1) I moved out of my apartment and am living with my parents for a few months to save money. I'm not sure where I'll be headed at the end of the summer but I knew that if I wanted to make a bigger move soon, I'd have to put something into my savings first. I couldn't afford that without my full-time job, since school let out. Being back with my parents is... different. Don't get me wrong, I love them both so much and it's nice to have people taking care of me. But I think that's the problem. When I'm here, I slip back into "kid" mode. It's just what naturally happens. I take less responsibility for myself and I find myself getting lazy which is the biggest motivation killer.

2) School ended. I miss my students. I miss my co-workers. I miss being on my feet for the majority of the day and not even thinking about it because I'm focused on my work. It was easy to shed pounds there because I was continually moving and I had a certain amount of time to eat, so meals were easier. When school let out, I thought 'This will be perfect because I'll have a good amount of time during the day where I can focus on exercise'. But it hasn't panned out that way so far. I'm tired much of the time and that's another motivation killer.

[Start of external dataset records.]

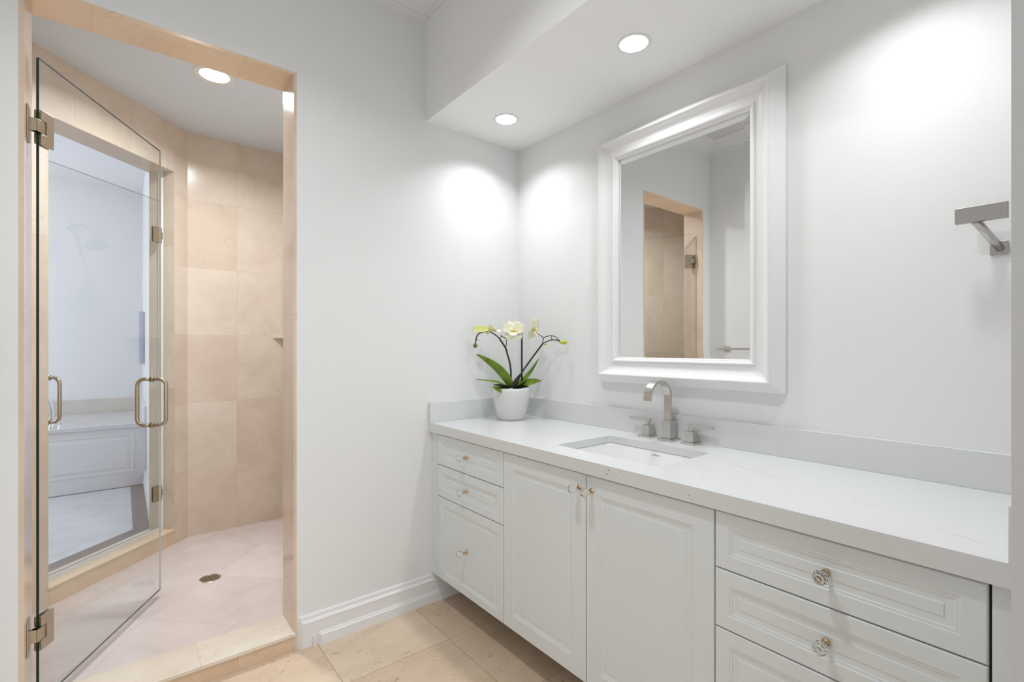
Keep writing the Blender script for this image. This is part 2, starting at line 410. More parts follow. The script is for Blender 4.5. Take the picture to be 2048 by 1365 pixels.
prism(bm, [onD(AX1), onD(AX0), onD(AX0, T), onD(AX1, T)], AH-0.003, AH)
struct('trim_5', bm, TJD)
bm = new()
prism(bm, [onD(AX1), onD(AX0), onD(AX0, T), onD(AX1, T)], -0.05, AS-0.010)
prism(bm, [onD(AX1, -0.003), onD(AX0, -0.003), onD(AX0, T), onD(AX1, T)], AS-0.010, AS)
struct('trim_6', bm, TCD, 0.001)

# ================================================================ SETTING : far bathroom (seen through the inner glass door)
XT = 0.17; YT = 6.6; YD = 5.482
bm = new(); prism(bm, [(-2.38, 2.3), (-1.3, 2.3), onD(-1.1, 0.1), onD(XT+0.1, 0.1), (XT+0.02, YT), (-2.38, YT)], -0.12, 0.0)
# floor with the marble border cut as separate mesh faces on top
o_ = struct('floor_far', bm, TMF)
bm = new()
pb0 = onD(0.0, T); kb = pb0[0]-pb0[1]         # back face of diagonal wall: x-y=kb
def onK(x, w): return (x, x-kb+w*math.sqrt(2))
w = 0.115
poly = [(XT, YD+0.02), (XT-w, YD+0.02), onK(XT-w, 0.405), onK(-1.4, 0.405), onK(-1.4, 0.27), onK(XT, 0.27)]
prism(bm, [poly[0], poly[1], (XT-w, 3.8), (XT, 3.8)], 0.0, 0.0025); prism(bm, [(XT-0.001, XT-0.001-kb+0.405*math.sqrt(2)), onK(-1.6, 0.405), onK(-1.6, 0.22), onK(XT-0.001, 0.22)], 0.0, 0.0027); struct('floor_border', bm, DKM)
bm = new(); box(bm, XT, 3.6, -0.1, XT+0.12, YT+0.12, ZC); struct('wall_far_right', bm, PAINT)
bm = new(); box(bm, -2.5, YT, -0.1, XT, YT+0.12, ZC); struct('wall_far_back', bm, PAINT)
bm = new()
box(bm, -2.5, 1.9, -0.1, -2.38, 4.1, ZC); box(bm, -2.5, 6.3, -0.1, -2.38, YT, ZC); box(bm, -2.5, 4.1, -0.1, -2.38, 6.3, 0.75); box(bm, -2.5, 4.1, 2.75, -2.38, 6.3, ZC)
struct('wall_far_left', bm, PAINT)
bm = new(); box(bm, -2.38, 2.2, -0.1, -1.3, 2.3, ZC); struct('wall_far_front', bm, PAINT)
bm = new(); box(bm, -2.5, 2.2, ZC, XT+0.12, YT+0.12, ZC+0.1); struct('ceiling_far', bm, CEILP)
bm = new()
for (a, b) in ((4.1, 4.16), (5.17, 5.23), (6.24, 6.3)): box(bm, -2.42, a, 0.75, -2.36, b, 2.75)
for (a, b) in ((0.75, 0.81), (2.69, 2.75), (1.72, 1.76)): box(bm, -2.42, 4.16, a, -2.36, 6.24, b)
struct('window_1', bm, TRIMP, 0.003)
bm = new()
box(bm, XT-0.016, 3.84, 0, XT, YD, 0.13); box(bm, XT-0.024, 3.86, 0, XT-0.012, YD, 0.05); box(bm, XT-0.022, 3.85, 0.108, XT-0.012, YD, 0.116)
struct('baseboard_far', bm, TRIMP, 0.002)

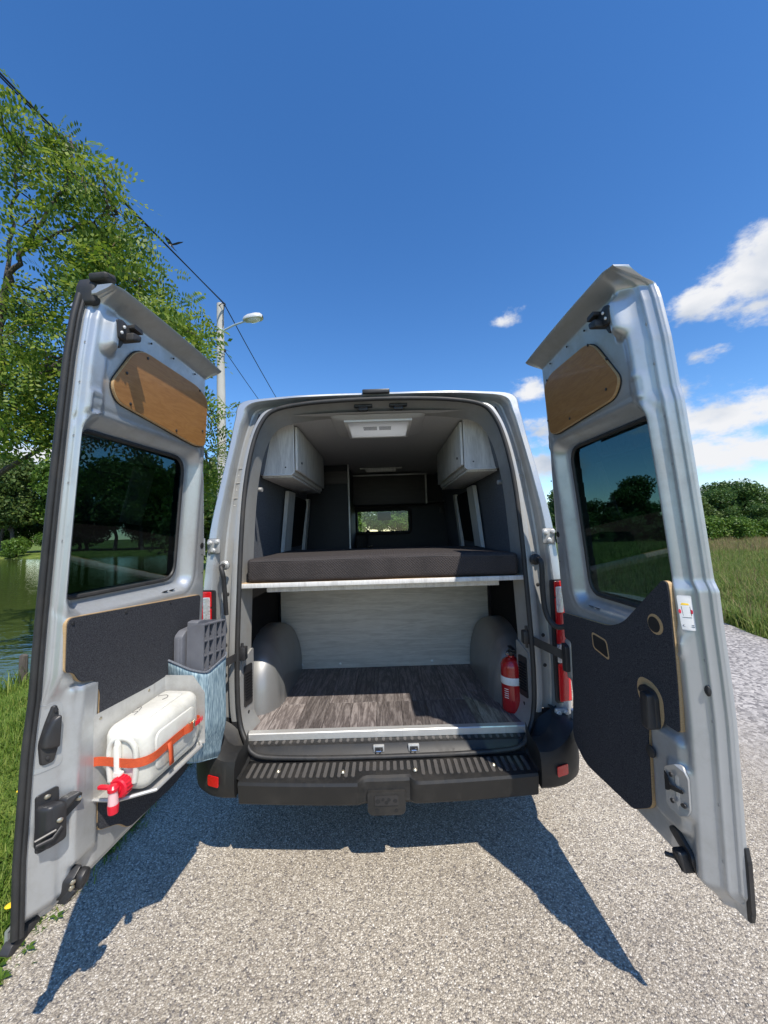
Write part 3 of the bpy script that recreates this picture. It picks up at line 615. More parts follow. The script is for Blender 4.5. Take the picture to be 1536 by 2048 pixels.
# --- tail lamps, hinges, check straps, grab cable
for sg in (-1, 1):
    q = lambda a, b, w, sg=sg: (XC + sg * a, YS - .026 - w + .02 * sst(.9, 1.0, a), b)
    tl = obj('tail_lamp', MB().prism(rrect(.882, .972, .70, 1.335, .012), 0, .014, q), 'black_plastic', van)
    for (b0, b1, mt) in ((1.245, 1.328, 'lens_red'), (1.09, 1.242, 'lens_red'), (.905, 1.0, 'lens_clear'), (.708, .902, 'lens_red'), (1.003, 1.087, 'lens_red')):
        obj('lamp_lens', MB().prism(rrect(.90, .968, b0, b1, .008), .014, .022, q, bev=.003), mt, tl)
    obj('lamp_lens', MB().prism(rrect(.905, .945, 1.165, 1.30, .008), .022, .027, q, bev=.003), 'lens_clear', tl)
    for hz in (1.565, .635):
        hg = obj('door_hinge', MB().box(XC + sg * .905 - .036, XC + sg * .905 + .036, YS - .05 + lean(hz), YS - .03 + lean(hz), hz - .042, hz + .042, .012), 'frame_paint', van)
        for (a, b) in ((-.018, .02), (.02, .024), (0, -.022)):
            obj('hinge_bolt', MB().lathe([(.013, 0), (.013, .006), (.009, .008), (.009, .016), (.0, .017)], 6, lambda x, y, z, a=a, b=b, sg=sg, hz=hz: (XC + sg * .905 + a + x, YS - .05 + lean(hz) - z, hz + b + y)), 'aluminium', hg)
        obj('hinge_pin', MB().tube([(XC + sg * .955, YS - .07 + lean(hz), hz - .045), (XC + sg * .955, YS - .07 + lean(hz), hz + .045)], .014, 10), 'paint', hg)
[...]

3) Drama. I'm letting other peoples' issues stress me out. When I began this journey, I made very specific guidelines about what and who I would allow to affect me. Negativity and stress were not invited  to the party but like they tend to do... they crashed in anyway. I have to remember that this is MY year. I can't afford to be spending time with people who are going to make me lose focus. Maybe that's selfish but if it is, it's the first time in my life that I'm doing what's best for me and actually taking care of myself. This is something that I not only want... I need. If I don't take advantage of this time and opportunity, when will I ever do it? 2012 HAS to be my year. That's just the way it is.

4) Uncertainty. My future is really up in the air right now. I'm torn between my head and my heart on what the next steps are for me. My head wants me to do what is practical and good for me in the long run but my heart wants what will make me happy now. And I'm getting great advice to back up both sides! Some people say that since it's my year I should take the full time to just be still and get everything together before making any more changes. Others say that I'm young and should use this time to take risks and follow my heart. I believe both are true... so which do I follow? This is where my emotional eating really comes into play. I'm almost constantly feeling conflicted and my need to figure it out is becoming stressful. My reaction to the stress is to eat so I can feel those few minutes of comfort. I'm losing my grip and I need to get a better hold.

With all of that swirling around in my head, I'm definitely struggling to keep moving forward. I experienced my first real gain of the journey. Not anything that I can't bounce back from but it's still shaking me. So tonight, I'm renewing my vows. To the journey and to myself. I made a list of the reasons why I want and need this and I'm trying my best to remind myself of those over and over whenever I'm feeling the urge to abandon ship. That's not an option!!!

So I keep my list, I focus on what makes me happy, and I remember that every road has its bumps. I knew when I began that it would be the hardest thing I ever do. I signed up, ready to take it on and I need to woman up and conquer this obstacle. If this is the first real time that I'm stalled, then I count myself lucky. I can do this. Being healthy is what I've always wanted most in my life. Everything else can wait.

Starting now, I've got my fighter spirit back.